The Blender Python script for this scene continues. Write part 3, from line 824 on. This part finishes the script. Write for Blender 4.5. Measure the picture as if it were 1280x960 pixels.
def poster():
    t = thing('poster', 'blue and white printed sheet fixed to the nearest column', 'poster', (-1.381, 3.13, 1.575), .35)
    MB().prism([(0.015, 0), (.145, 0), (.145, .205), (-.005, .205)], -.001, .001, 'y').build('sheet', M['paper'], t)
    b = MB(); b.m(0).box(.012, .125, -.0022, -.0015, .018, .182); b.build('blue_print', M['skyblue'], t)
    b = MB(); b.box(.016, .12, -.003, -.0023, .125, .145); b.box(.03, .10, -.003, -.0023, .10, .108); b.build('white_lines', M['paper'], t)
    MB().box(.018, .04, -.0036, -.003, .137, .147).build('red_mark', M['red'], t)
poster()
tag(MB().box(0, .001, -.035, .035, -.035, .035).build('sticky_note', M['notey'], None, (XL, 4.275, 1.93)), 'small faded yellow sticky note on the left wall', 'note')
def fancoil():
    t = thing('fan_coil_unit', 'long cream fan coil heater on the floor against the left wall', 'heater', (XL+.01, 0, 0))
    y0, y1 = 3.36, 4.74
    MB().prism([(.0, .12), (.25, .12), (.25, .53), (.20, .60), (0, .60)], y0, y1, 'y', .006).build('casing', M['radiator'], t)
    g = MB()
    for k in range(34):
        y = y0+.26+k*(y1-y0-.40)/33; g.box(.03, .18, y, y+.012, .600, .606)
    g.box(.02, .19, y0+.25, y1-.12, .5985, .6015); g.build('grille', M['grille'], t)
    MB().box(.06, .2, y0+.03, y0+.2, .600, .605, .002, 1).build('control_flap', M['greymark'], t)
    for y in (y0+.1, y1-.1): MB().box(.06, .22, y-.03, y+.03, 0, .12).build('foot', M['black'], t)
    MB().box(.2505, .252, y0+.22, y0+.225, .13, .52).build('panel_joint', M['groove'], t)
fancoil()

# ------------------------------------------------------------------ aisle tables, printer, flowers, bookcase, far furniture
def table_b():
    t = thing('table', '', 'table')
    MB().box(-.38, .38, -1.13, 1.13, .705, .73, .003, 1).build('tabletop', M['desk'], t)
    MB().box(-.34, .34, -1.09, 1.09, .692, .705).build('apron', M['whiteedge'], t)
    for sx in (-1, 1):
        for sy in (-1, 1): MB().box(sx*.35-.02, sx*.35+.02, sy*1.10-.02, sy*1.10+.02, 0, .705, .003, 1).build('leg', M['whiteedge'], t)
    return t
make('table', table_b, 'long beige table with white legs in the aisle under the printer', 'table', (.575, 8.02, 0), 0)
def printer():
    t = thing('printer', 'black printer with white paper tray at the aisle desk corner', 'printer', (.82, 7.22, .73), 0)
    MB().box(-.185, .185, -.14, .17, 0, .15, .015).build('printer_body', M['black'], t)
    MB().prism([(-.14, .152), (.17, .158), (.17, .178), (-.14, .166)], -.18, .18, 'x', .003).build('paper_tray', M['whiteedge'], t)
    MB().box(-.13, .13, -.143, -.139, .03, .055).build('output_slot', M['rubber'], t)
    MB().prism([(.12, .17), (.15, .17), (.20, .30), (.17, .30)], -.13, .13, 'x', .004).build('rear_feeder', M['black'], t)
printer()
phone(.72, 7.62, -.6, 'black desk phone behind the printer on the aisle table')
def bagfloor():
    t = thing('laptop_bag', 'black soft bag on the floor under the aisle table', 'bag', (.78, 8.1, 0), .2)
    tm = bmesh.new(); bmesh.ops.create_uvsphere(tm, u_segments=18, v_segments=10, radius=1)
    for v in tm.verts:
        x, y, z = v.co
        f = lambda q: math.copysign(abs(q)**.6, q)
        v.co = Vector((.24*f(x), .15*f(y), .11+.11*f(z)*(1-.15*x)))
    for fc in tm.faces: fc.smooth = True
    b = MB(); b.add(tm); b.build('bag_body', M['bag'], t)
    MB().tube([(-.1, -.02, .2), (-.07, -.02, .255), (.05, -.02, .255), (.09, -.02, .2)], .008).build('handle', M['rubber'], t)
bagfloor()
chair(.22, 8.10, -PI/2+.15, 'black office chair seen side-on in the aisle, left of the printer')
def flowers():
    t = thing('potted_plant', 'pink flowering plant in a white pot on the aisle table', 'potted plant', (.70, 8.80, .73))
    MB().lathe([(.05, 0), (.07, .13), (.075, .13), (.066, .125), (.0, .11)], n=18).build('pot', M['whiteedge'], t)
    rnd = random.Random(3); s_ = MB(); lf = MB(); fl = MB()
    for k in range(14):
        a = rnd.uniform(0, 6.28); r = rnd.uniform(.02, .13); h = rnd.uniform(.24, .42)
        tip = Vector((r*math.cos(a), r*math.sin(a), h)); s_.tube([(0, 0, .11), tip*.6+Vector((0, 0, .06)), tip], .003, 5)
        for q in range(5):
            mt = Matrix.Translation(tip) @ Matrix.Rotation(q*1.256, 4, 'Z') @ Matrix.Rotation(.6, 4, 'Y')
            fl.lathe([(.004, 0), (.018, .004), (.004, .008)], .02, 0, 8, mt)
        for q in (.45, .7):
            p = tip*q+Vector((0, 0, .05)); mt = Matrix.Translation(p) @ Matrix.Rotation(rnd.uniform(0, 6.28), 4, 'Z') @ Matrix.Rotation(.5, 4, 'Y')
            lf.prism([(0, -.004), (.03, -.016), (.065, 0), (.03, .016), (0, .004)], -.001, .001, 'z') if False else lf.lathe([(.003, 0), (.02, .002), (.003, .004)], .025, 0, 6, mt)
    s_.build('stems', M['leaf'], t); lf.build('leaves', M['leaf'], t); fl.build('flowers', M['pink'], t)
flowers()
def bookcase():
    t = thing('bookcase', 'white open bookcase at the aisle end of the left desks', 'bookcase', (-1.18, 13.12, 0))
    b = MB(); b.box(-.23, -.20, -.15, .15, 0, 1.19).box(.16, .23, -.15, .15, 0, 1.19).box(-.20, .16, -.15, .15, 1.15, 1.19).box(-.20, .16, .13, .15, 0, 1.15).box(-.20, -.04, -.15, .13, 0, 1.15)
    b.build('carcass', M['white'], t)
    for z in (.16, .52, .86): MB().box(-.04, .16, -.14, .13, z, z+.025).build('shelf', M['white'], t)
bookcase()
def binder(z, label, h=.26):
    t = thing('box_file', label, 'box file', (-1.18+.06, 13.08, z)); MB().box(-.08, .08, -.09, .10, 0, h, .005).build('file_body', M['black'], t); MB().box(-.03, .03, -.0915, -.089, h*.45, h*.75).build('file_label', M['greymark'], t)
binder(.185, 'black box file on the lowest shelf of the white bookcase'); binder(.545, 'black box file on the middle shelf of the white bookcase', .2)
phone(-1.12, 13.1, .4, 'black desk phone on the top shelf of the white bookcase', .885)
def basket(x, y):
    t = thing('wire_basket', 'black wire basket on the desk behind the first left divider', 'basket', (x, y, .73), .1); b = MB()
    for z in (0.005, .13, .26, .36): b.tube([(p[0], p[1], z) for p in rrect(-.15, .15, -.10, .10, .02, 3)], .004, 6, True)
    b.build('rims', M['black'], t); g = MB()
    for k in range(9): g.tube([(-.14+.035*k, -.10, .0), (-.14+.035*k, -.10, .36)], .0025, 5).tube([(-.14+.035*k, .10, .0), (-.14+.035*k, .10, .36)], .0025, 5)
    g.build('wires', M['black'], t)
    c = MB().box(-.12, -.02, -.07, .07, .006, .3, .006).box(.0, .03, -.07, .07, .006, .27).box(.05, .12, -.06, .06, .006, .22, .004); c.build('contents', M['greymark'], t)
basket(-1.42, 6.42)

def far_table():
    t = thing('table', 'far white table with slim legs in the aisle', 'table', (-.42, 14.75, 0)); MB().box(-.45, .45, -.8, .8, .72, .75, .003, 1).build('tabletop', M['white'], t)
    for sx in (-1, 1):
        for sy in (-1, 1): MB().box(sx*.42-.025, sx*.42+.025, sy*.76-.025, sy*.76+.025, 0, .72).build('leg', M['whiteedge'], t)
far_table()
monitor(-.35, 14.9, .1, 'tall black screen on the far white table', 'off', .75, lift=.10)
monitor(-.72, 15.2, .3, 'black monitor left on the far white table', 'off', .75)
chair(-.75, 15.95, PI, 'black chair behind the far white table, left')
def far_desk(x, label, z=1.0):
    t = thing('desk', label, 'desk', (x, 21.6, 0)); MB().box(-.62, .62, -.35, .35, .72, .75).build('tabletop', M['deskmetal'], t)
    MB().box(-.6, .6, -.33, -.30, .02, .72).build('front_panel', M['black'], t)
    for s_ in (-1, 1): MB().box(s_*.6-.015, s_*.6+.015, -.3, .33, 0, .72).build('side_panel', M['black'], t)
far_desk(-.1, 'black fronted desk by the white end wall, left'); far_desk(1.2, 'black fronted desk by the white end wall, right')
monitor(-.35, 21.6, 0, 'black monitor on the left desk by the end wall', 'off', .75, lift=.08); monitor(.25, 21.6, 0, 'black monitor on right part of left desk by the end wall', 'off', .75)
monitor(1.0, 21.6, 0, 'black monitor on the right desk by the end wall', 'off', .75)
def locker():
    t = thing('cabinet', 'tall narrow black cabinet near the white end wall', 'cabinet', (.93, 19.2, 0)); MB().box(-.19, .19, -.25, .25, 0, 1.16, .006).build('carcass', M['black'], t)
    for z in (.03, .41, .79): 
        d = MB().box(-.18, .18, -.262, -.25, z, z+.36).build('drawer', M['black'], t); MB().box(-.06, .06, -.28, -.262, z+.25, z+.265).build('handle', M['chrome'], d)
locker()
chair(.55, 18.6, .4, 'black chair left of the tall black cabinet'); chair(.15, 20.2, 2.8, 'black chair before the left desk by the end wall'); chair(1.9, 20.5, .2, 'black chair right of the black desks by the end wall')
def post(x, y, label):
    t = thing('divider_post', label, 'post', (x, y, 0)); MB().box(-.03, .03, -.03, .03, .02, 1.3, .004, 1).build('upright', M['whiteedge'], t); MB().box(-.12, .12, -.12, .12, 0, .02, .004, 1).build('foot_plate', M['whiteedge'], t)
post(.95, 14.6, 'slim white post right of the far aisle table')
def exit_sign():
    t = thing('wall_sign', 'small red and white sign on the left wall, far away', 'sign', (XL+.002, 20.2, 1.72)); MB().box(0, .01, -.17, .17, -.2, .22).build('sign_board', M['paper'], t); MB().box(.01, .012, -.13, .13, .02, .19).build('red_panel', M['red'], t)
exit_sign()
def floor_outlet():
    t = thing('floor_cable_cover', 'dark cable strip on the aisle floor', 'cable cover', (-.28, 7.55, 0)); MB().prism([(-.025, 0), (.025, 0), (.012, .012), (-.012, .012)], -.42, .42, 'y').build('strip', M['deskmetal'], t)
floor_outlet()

WHAT YOU HAVE TO DO: Go through the material and select each line with the string "part" in it.

EXERCISE OUTPUT:
The Blender Python script for this scene continues. Write part 3, from line 824 on. This part finishes the script. Write for Blender 4.5. Measure the picture as if it were 1280x960 pixels.
monitor(-.35, 21.6, 0, 'black monitor on the left desk by the end wall', 'off', .75, lift=.08); monitor(.25, 21.6, 0, 'black monitor on right part of left desk by the end wall', 'off', .75)